Brookmere
Feature Type:Locality - A named place or area, generally with a scattered population of 50 or less.
Status: Official
Name Authority: BC Geographical Names Office
Relative Location: Between Brook and Spearing Creeks, S of Shovelnose Mountain, S of Merritt, Yale Land District
Latitude-Longitude: 49°49'04"N, 120°52'34"W at the approximate population centre of this feature.
Datum: WGS84
NTS Map: 92H/15
Origin Notes and History:

Brookmere (Post Office & Railway Station) adopted 6 October 1936 on Geological Survey sheet 421A, Hope, as labelled on BC map 2B, 1914, and on BC Lands topographic survey "Otter Creek and vicinity, Similkameen and Nicola Valleys", by R.D. McCaw, 1925. Form of name changed to Brookmere (Railway Station) (date not cited); further changed to Brookmere (Locality) 29 November 1984 for 1985 Gazetteer (Ottawa file 203-2). Confirmed 3 July 1990 on 92 H/15.

Source: BC place name cards, or correspondence to/from BC's Chief Geographer or BC Geographical Names Office

1915 Railways survey plan 6T202 identifies the "community" of Brookmere, with street names. Brookmere Post Office opened 1 September 1916; closed 18 December 1969.

Source: BC place name cards, or correspondence to/from BC's Chief Geographer or BC Geographical Names Office

Named after Louis H. Brooks and Phillip R. Brooks, who settled on Lots 659 and 590, respectively, in 1909. "Brooksville" it is said, would have an advantageous position, being located at The Otter Summit [of the KVR] and lying between Pass Creek [now Brook Creek] and the west fork of Otter Creek [now Spearing Creek]. Why Brooksville became Brookmere is not known.

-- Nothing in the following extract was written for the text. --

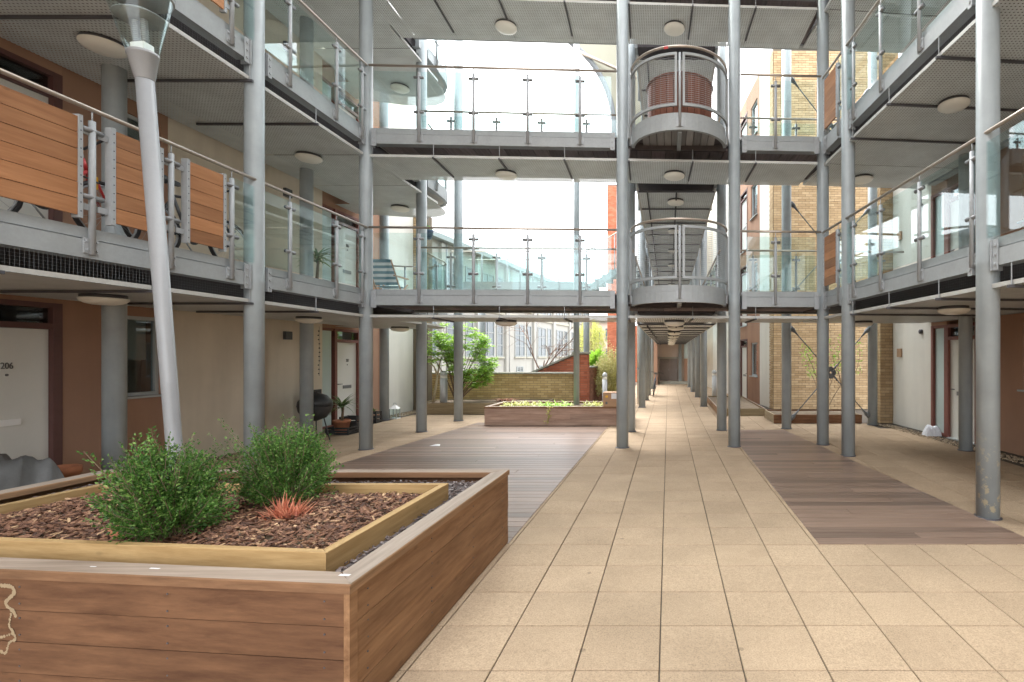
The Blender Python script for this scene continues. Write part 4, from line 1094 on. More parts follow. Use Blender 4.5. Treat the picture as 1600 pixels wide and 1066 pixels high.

Source: Lean, Pat; Nicola Valley Place Names; unpublished manuscript, 1993

Named c1914 by James John Warren, President of Kettle Valley Railway, after Louis Henry ("Harry") Brooks, happy-go-lucky cattle man and butcher. A native of Charleston, Illinois who took up land here in 1910; afterwards a hotelkeeper at Coalmont, where he died 2 July 1916, age 59. Brook Creek, nearby, is also named after him.